Thomas Mc Donagh — How Corporations Are Subverting Attempts to Rein in Their Power

The proliferation of these investor-state cases has three major impacts. First, in cases where the corporations win (as they often do) the result is a massive transfer of scarce public resources to wealthy private corporations. Second, even if governments are successful in mounting a legal defense, doing that comes at a cost of potentially millions of dollars in legal fees paid to one of the handful of high-priced law firms that specialise in such cases. Third, the net impact is a dangerous chilling effect on the willingness of policy makers to implement policies in the public interest for fear of costly international arbitration cases.
AlterNet
How Corporations Are Subverting Attempts to Rein in Their Power
Thomas Mc Donagh

More neoliberalism at work. 

"It's the power, stupid."


1 comment:

Unknown said...

Corporations would not be a problem except for the government-backed counterfeiting cartel, the banking system.
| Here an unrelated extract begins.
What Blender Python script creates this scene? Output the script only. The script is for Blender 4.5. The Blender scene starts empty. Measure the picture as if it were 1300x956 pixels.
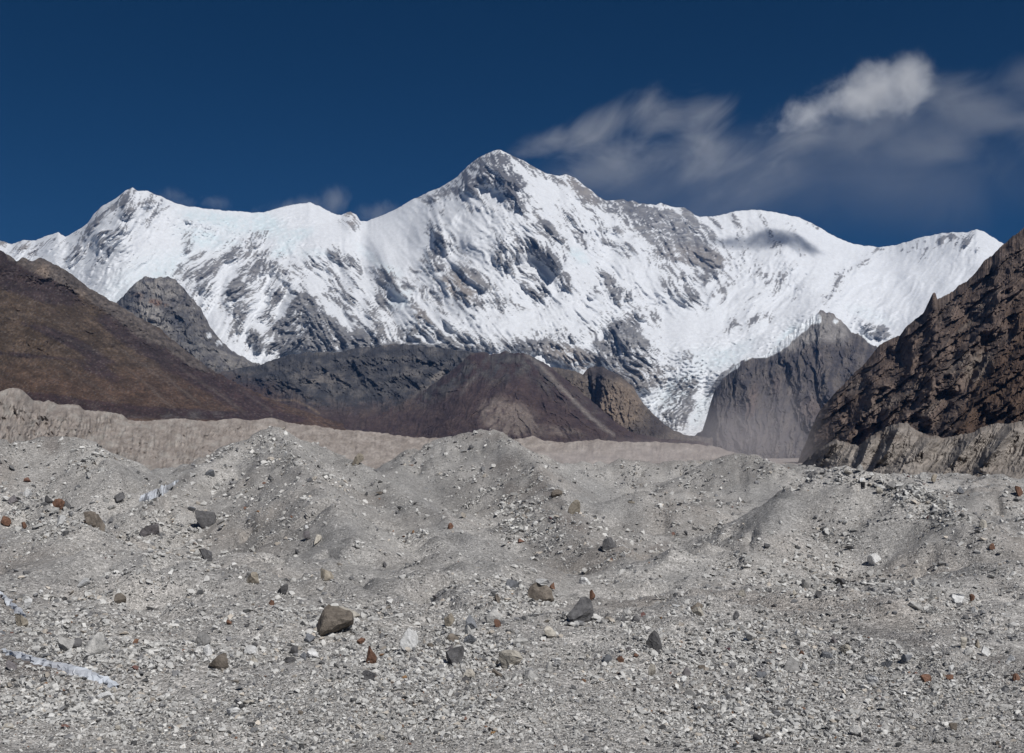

Why? Because in the absence of that cartel, businesses would have either:

1) Paid honest interest rates for the population's savings.
OR
2) Used their own common stock as money to buy assets and labor.

In either case, power and wealth would have been broadly diffused throughout society instead of concentrated into a few hands.

As for socialism, it is merely a kludge to get back (but only partially) what should never have been stolen in the first place.